Como si de una pesadilla se tratara, Florentino despachó a Benítez en dos frases. Lo hubiera firmado Don Draper: se trataba de cambiar la conversación, mirar al futuro y dar con una máquina del tiempo que nos devolviera a los momentos en los que fuimos amados. Zinedine Zidane. El hombre de las iniciales imposibles, el fraile mágico que nos hizo sentir afortunados cada segundo que se enfundó la zamarra blanca, como si fuera un sortilegio que se acabaría repentinamente y nos devolvería a nuestra condición de sapos. Un tipo callado, extraño, genial e imperfecto.
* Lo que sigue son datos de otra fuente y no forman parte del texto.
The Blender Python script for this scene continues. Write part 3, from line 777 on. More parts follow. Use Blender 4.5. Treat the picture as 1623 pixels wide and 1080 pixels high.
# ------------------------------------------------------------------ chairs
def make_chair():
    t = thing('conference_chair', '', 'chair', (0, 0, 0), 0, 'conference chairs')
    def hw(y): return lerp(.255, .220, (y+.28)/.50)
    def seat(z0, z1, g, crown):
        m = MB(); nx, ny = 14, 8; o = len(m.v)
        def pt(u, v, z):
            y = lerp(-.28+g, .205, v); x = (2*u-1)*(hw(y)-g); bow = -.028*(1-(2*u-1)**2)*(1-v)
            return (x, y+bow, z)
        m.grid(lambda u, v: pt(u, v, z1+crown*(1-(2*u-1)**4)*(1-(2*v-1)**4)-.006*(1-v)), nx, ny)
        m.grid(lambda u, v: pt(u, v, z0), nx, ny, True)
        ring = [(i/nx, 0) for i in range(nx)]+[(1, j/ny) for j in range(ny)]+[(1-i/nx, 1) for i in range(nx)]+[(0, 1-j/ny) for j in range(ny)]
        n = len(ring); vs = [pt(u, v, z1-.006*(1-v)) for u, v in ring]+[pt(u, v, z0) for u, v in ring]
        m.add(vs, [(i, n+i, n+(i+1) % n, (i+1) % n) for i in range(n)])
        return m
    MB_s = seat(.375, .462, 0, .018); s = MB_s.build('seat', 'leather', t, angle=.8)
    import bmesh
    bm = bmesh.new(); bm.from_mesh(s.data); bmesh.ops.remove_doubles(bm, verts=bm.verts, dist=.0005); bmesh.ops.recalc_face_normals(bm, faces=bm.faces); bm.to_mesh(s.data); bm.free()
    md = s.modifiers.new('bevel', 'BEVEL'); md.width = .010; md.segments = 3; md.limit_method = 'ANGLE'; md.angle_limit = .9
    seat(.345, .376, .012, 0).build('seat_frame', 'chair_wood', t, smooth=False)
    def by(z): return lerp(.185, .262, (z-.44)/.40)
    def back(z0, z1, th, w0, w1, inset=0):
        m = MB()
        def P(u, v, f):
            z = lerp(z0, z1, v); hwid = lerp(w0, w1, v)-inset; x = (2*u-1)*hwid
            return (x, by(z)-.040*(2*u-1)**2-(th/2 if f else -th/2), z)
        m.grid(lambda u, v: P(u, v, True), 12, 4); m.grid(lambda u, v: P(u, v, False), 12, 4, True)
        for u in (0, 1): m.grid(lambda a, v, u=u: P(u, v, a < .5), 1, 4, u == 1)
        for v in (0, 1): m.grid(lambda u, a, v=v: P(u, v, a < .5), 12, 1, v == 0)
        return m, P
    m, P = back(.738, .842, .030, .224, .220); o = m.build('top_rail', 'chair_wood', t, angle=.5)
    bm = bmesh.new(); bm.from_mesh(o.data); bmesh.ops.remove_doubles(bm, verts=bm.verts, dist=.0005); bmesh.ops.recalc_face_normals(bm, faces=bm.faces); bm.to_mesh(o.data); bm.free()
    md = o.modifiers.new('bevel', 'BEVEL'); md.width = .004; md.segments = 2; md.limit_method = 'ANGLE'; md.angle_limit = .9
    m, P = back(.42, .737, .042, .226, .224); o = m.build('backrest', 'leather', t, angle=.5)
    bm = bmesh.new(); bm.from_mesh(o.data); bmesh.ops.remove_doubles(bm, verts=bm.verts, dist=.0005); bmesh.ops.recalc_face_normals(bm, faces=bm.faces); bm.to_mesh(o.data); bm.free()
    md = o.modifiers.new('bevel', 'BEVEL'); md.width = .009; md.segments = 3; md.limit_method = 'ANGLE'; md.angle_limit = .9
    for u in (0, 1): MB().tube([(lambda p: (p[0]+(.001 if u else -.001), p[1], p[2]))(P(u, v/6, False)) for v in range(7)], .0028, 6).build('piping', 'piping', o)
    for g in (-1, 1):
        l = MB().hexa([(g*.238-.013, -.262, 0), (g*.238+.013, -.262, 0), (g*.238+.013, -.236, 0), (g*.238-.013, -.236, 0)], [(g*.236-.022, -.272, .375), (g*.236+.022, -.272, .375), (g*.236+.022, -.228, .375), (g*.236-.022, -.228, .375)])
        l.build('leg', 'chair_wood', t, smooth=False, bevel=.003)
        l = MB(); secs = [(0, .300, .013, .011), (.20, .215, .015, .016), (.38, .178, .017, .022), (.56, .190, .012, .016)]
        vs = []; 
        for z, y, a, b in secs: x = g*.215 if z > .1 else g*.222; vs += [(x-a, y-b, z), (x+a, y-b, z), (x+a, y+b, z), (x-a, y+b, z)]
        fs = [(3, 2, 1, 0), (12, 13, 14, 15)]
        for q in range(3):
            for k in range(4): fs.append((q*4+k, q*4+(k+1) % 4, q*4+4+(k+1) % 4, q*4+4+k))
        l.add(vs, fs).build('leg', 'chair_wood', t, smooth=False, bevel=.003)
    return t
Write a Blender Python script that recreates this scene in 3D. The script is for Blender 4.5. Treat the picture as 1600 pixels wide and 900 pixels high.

El jugador que metió el penalti más bello de la historia y cuya última jugada fue un cabezazo de la Carmargue a un italiano malencarado. Un entrenador que sólo ha entrenado al Castilla. Una incógnita.

De pronto, de su boca salió un concepto que parecía desterrado del vocabulario de Concha Espina: ilusión. Todo cobró sentido de inmediato. Mucho más que el entrenador indicado, el francés era el inevitable. Tan evidente como aquel no-gol en Zorrilla por querer hacer una roulette (¿quién quiere un gol cuando se puede hacer una ruleta en el área?). Zidane sonrió, su cráneo brilló e inoculó automáticamente un chute de energía en la carótida de cada madridista. Entendimos que se entraba en un nuevo tiempo y que las cosas son porque tienen que ser. Si Zinedine Zidane consigue convencernos de que se trata de disfrutar y de dejar de apretar al botón de autodestrucción, entonces ya habrá triunfado.

¿Ganar? ¿Títulos? ¿Ramón de Carranza? No seamos vulgares.